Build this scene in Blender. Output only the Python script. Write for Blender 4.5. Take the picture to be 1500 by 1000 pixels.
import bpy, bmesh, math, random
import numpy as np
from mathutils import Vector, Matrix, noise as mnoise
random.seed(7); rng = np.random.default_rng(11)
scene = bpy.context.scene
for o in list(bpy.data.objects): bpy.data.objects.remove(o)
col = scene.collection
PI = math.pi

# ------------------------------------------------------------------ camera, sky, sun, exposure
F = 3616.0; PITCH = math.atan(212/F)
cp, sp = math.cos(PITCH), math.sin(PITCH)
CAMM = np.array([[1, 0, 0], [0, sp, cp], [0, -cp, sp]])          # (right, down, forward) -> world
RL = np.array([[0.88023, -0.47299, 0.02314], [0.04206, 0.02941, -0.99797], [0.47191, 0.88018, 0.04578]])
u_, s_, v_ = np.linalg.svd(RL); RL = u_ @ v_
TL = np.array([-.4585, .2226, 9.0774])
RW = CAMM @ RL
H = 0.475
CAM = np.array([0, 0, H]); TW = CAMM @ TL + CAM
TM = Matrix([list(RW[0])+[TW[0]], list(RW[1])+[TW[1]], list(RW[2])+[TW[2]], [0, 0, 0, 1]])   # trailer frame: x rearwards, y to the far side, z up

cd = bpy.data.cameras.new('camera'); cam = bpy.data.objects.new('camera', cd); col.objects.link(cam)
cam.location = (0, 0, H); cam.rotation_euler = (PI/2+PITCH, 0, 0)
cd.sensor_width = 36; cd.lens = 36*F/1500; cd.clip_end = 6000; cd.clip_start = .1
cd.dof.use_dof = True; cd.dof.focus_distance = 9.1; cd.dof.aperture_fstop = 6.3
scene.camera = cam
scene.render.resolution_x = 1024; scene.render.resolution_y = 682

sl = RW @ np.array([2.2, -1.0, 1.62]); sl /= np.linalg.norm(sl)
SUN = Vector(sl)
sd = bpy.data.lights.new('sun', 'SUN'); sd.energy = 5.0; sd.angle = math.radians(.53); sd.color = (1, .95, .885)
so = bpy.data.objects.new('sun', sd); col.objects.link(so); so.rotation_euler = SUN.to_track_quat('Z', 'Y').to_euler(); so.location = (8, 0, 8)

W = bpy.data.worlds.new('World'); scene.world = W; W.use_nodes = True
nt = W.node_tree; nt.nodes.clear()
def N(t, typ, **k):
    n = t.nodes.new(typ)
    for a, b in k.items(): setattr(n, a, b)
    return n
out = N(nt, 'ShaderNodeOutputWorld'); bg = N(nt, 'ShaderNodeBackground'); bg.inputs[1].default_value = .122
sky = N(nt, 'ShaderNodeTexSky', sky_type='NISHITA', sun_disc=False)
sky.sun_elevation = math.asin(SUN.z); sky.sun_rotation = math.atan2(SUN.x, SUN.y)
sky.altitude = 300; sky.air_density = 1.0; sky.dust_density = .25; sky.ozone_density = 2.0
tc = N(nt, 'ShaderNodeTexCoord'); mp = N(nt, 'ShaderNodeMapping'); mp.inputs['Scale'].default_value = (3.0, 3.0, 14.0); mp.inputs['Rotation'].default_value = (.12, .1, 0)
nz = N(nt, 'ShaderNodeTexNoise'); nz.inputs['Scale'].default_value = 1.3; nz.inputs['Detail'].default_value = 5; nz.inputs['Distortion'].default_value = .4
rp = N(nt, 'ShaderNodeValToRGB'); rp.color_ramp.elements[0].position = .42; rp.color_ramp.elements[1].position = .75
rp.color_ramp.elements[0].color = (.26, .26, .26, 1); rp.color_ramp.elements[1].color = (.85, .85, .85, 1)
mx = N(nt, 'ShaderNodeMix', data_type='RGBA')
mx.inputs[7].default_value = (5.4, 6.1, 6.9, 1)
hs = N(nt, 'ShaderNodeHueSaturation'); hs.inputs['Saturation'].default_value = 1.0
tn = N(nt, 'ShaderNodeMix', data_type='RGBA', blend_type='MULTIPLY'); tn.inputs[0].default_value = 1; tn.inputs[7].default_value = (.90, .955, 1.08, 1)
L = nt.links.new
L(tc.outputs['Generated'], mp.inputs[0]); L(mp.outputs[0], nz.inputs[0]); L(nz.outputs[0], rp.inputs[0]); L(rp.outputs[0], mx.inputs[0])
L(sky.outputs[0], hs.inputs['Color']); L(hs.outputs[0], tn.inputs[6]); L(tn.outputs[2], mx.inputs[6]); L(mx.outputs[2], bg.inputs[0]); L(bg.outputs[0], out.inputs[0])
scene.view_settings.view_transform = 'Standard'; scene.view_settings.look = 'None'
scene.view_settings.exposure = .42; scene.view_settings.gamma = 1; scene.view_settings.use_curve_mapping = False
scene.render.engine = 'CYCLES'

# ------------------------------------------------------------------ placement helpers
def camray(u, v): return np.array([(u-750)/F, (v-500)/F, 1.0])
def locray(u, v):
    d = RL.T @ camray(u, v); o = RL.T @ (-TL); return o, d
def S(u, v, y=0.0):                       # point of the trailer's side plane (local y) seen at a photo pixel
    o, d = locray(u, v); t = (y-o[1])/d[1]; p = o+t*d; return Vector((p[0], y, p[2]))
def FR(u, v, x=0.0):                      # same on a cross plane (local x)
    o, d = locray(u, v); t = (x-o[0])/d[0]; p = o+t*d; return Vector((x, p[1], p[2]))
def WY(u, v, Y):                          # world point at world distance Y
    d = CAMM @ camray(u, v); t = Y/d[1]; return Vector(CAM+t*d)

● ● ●

WHAT YOU NEED TO DO: Everything from the first line above through the line that contains "so = bpy.data.objects.new('sun', sd);" should be duplicated exactly, please, and nothing beyond it.

FULL OUTPUT:
Build this scene in Blender. Output only the Python script. Write for Blender 4.5. Take the picture to be 1500 by 1000 pixels.
import bpy, bmesh, math, random
import numpy as np
from mathutils import Vector, Matrix, noise as mnoise
random.seed(7); rng = np.random.default_rng(11)
scene = bpy.context.scene
for o in list(bpy.data.objects): bpy.data.objects.remove(o)
col = scene.collection
PI = math.pi

# ------------------------------------------------------------------ camera, sky, sun, exposure
F = 3616.0; PITCH = math.atan(212/F)
cp, sp = math.cos(PITCH), math.sin(PITCH)
CAMM = np.array([[1, 0, 0], [0, sp, cp], [0, -cp, sp]])          # (right, down, forward) -> world
RL = np.array([[0.88023, -0.47299, 0.02314], [0.04206, 0.02941, -0.99797], [0.47191, 0.88018, 0.04578]])
u_, s_, v_ = np.linalg.svd(RL); RL = u_ @ v_
TL = np.array([-.4585, .2226, 9.0774])
RW = CAMM @ RL
H = 0.475
CAM = np.array([0, 0, H]); TW = CAMM @ TL + CAM
TM = Matrix([list(RW[0])+[TW[0]], list(RW[1])+[TW[1]], list(RW[2])+[TW[2]], [0, 0, 0, 1]])   # trailer frame: x rearwards, y to the far side, z up

cd = bpy.data.cameras.new('camera'); cam = bpy.data.objects.new('camera', cd); col.objects.link(cam)
cam.location = (0, 0, H); cam.rotation_euler = (PI/2+PITCH, 0, 0)
cd.sensor_width = 36; cd.lens = 36*F/1500; cd.clip_end = 6000; cd.clip_start = .1
cd.dof.use_dof = True; cd.dof.focus_distance = 9.1; cd.dof.aperture_fstop = 6.3
scene.camera = cam
scene.render.resolution_x = 1024; scene.render.resolution_y = 682

sl = RW @ np.array([2.2, -1.0, 1.62]); sl /= np.linalg.norm(sl)
SUN = Vector(sl)
sd = bpy.data.lights.new('sun', 'SUN'); sd.energy = 5.0; sd.angle = math.radians(.53); sd.color = (1, .95, .885)
so = bpy.data.objects.new('sun', sd); col.objects.link(so); so.rotation_euler = SUN.to_track_quat('Z', 'Y').to_euler(); so.location = (8, 0, 8)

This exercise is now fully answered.